Нетрудно догадаться, что эта теория была сконструирована посредством экстраполяции популярного в учебной литературе советской эпохи противопоставления реформ Александра II контрреформам Александра III на пятивековую русскую историю. Но мало того, что даже это конкретное противопоставление весьма сомнительно с научной точки зрения, теория цикличности в целом имеет вненаучную — идеологическую — природу, что с неизбежностью привело ее к глубокой методологической ущербности. Культурное и идеологическое основание теории цикличности, равно как и ряда других влиятельных концепций русской истории, составляет имплицитное или явное соотнесение России с Западом как образцом и нормой. Истории России и Запада не просто сравниваются — как самоценные, но сущностно различные, — подобно сравнению, скажем, историй Запада и Китая. Отечественная история прочитывается как неудавшаяся, неразвившаяся, нереализовавшаяся в России западная модель. Поскольку русская история рассматривается сквозь призму Запада, то в этой интеллектуальной перспективе ее качественной спецификой, русской родовой чертой оказывается череда неудавшихся попыток изменить «ошибочную» парадигму развития, перейдя на «магистральный» путь «цивилизованного» человечества, отождествляемого с Западом.
В действительности «реформы» и «контрреформы» представляли две стороны единой стратегии русской власти, имеющей своей целью ответ на исторические вызовы — внешние и внутренние, — стоявшие перед страной, и в рамках этой стратегии власть колебалась между нарушавшим стабильность и равновесие форсированным развитием («реформами») и восстанавливавшими стабильность «контрреформами». Поэтому приписывание русским автократам (от Ивана Грозного до Леонида Брежнева) несвойственной им (прото)либеральной и прозападнической мотивации есть не что иное, как мистификация русской истории.
Теоретическое описание предмета, моделью для которого выступает другой предмет, не может быть адекватно предмету, который описывается. Проще говоря, чтобы создать теорию русской истории, следует исходить из презумпции самоценности, важности и уникальности этой истории, а не брать за образец другую. Тем более что, как афористично сформулировал английский историк Д. Ливен, если все истории уникальны, то русская история уникальна более других.

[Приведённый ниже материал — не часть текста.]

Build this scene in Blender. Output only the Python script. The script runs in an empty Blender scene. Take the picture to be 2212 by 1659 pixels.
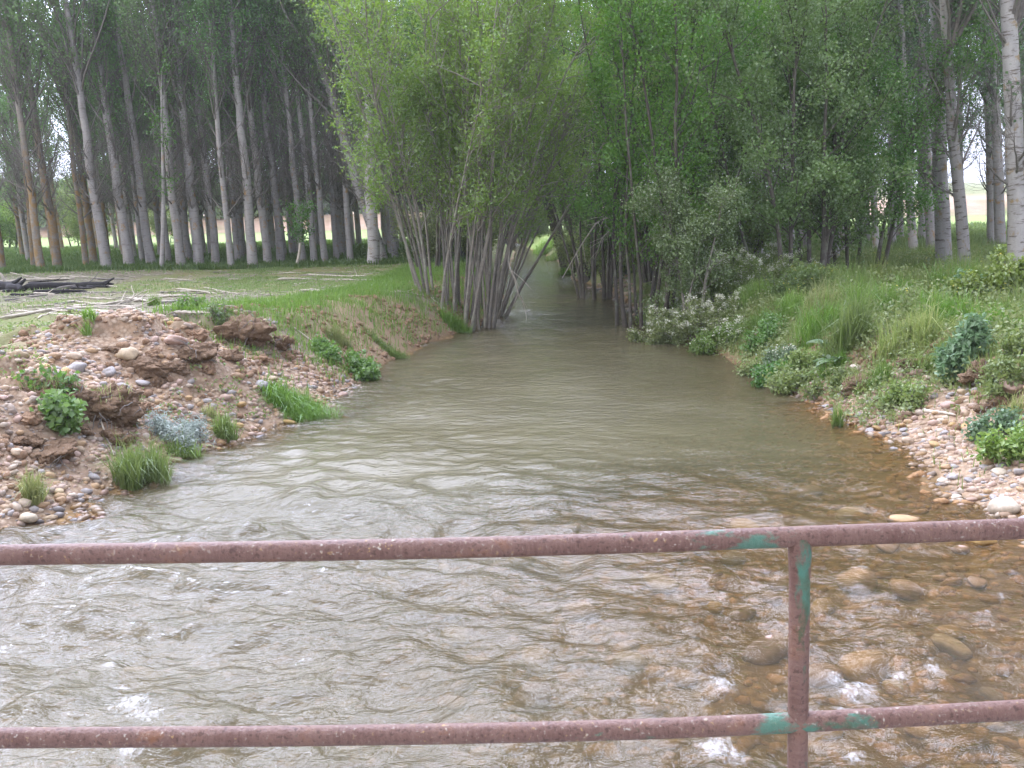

Теоретическая неадекватность теории цикличности (или, точнее, теории «реформаторско-контрреформаторских» циклов) доказывается ее прогностическим провалом. Согласно этой концепции, роковая повторяемость русской истории будет прервана, когда Россия, повернувшись лицом к Западу, возьмет курс на интеграцию в него. Собственно говоря, с некоторыми отклонениями и колебаниями это и происходило последние два десятка лет отечественной истории, причем наиболее последовательно и целенаправленно — в президентство В. В. Путина. Но одновременно режим Путина, реставрирующий многовековой стереотип русской государственности и ограничивающий демократические права и свободы, вполне подходит под определение контрреформистского. А как быть тогда с его западнической ориентацией? Или все же нынешний режим реформаторский: ведь он проводит реформы либерального свойства, по своему радикализму и возможным последствиям сравнимые лишь с «шоковой терапией» Гайдара? Хотя из этих противоречий можно найти выход (скажем, объявив режим Путина гибридным), теоретическая нищета циклической модели, ее неспособность предвидеть логику русского развития выглядит столь вопиющей, что она, кажется, уже совершенно вышла из интеллектуального оборота.
Амбиция автора этих строк не простирается столь далеко, чтобы претендовать на создание большой теории русской истории, но достаточна, чтобы предложить концептуальный подход, который способен стать важным вкладом в эту чаемую теорию. Причем верификацией гипотезы послужит даже не современность, а предсказание, прогноз будущего, превращая предлагаемую концептуализацию в крайне рискованное предприятие, где риск окупается потенциальными эвристическими возможностями. В общем, «где не опасен бой, там торжество бесславно».
ЕСЛИ ТЕОРИЯ «русской системы» фокусируется на власти как инварианте отечественной истории, то в оптике моего анализа находятся точки бифуркации русской истории, периоды ее бурных, радикальных и всеобъемлющих изменений — Смуты. Я утверждаю, что Смута как способ мутации, метаморфозы, видоизменения (понятой максимально широко) национальной традиции составляет такую же качественную специфику отечественной истории, как и самодовлеющая русская власть. Взятые вместе они обеспечивают ее уникальность и кардинальное отличие от западной истории.